Semarak HUT Bhayangkara Ke-79 yang diselenggarakan di seluruh wilayah di Indonesia dengan mengusung tema “Polri untuk Masyarakat” semakin menegaskan bahwa belum ada perubahan yang struktural dan sistematis dalam tubuh institusi Polri. Hal tersebut dibuktikan dengan kontradiksi situasi yang dihadapi masyarakat yang merupakan korban tindak kekerasan Polri dalam rentetan bentuk. “Polri untuk Masyarakat” tinggal slogan belaka dalam situasi saat ini, penyiksaan, penganiayaan, penembakan, penangkapan sewenang-wenang, bahkan extra judicial killing tiap tahunnya selalu terjadi dan pada akhirnya masyarakat yang menjadi korban dari kultur kekerasan yang mengakar di tubuh Polri.

Data Pemantauan KontraS terhadap Polri menunjukkan bahwa dalam periode Juli 2024 - Juni 2025 didapati bahwa telah terjadi 602 peristiwa kekerasan oleh anggota Polri. Penembakan, merupakan peristiwa yang menempati urutan pertama yang paling banyak terjadi sampai 411 peristiwa yang di dalam satu peristiwa tidak menutup kemungkinan terdapat dua atau lebih korban penembakan yang berakibat luka serius bahkan hingga berujung pada korban jiwa dari “timah panas” polisi. 

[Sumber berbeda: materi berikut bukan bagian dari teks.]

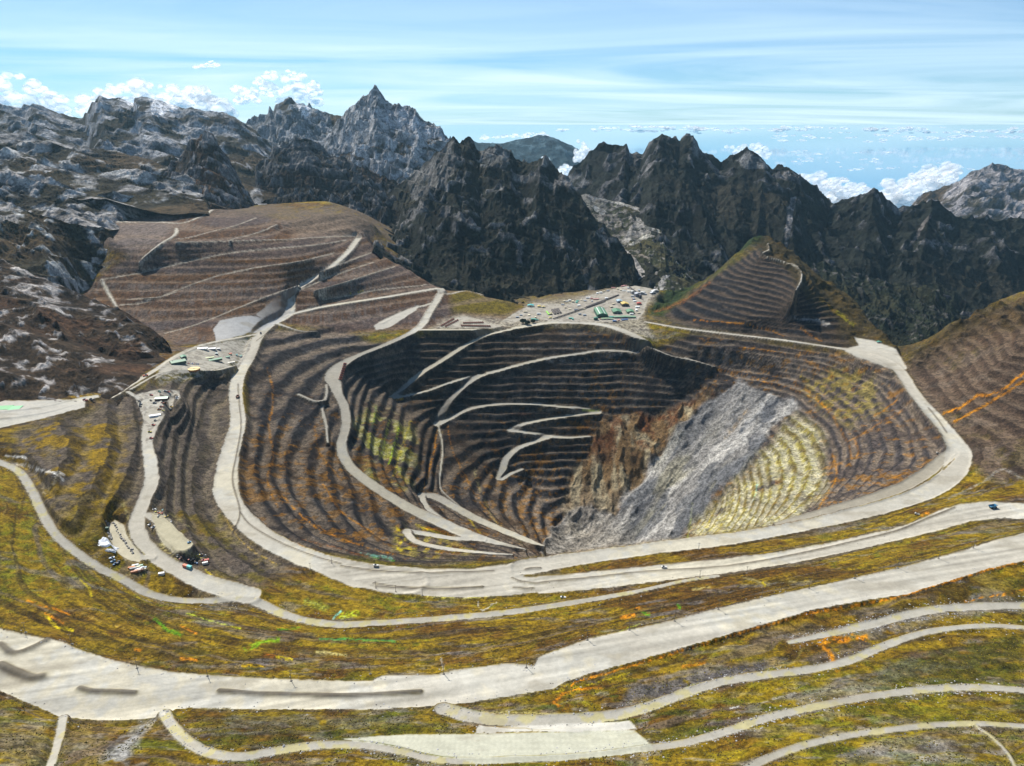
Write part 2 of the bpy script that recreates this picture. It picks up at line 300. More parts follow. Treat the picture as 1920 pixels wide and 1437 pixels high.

Tindak kekerasan oleh anggota Polri juga merentang dari Aceh hingga Papua dengan Provinsi Sumatera Utara menjadi locus tindak kekerasan terbanyak oleh Polri hingga mencapai 127 peristiwa. Kekerasan oleh Polri juga terjadi di pelbagai tingkatan Satuan Kerja Wilayah (Satkerwil) yakni pada tingkatan di Polda terdapat 82 peristiwa, tingkatan Polres 389 peristiwa, dan Polsek 131 peristiwa. Hal tersebut mengindikasikan bahwa tidak banyak perbedaan secara paradigmatis terhadap polisi yang ditempatkan di tingkat bawah maupun tingkat tinggi.

Peristiwa kekerasan Polri lainnya yang menjadi catatan serius KontraS yaitu peristiwa penangkapan sewenang-wenang (arbitrary arrest) dan pembubaran paksa aksi unjuk rasa (unlawful dispersal) yang marak terjadi di hampir seluruh unjuk rasa yang membawa narasi penolakan terhadap kebijakan negara yang tidak pro-rakyat. Temuan KontraS mencatat bahwa sepanjang periode pemantauan terdapat 42 pembubaran paksa dan 46 penangkapan sewenang-wenang, dari total 89 peristiwa kekerasan terhadap kebebasan sipil terdapat lebih dari 800 orang yang ditangkap dan setengahnya menjadi korban kekerasan hingga mendapat luka ringan hingga berat.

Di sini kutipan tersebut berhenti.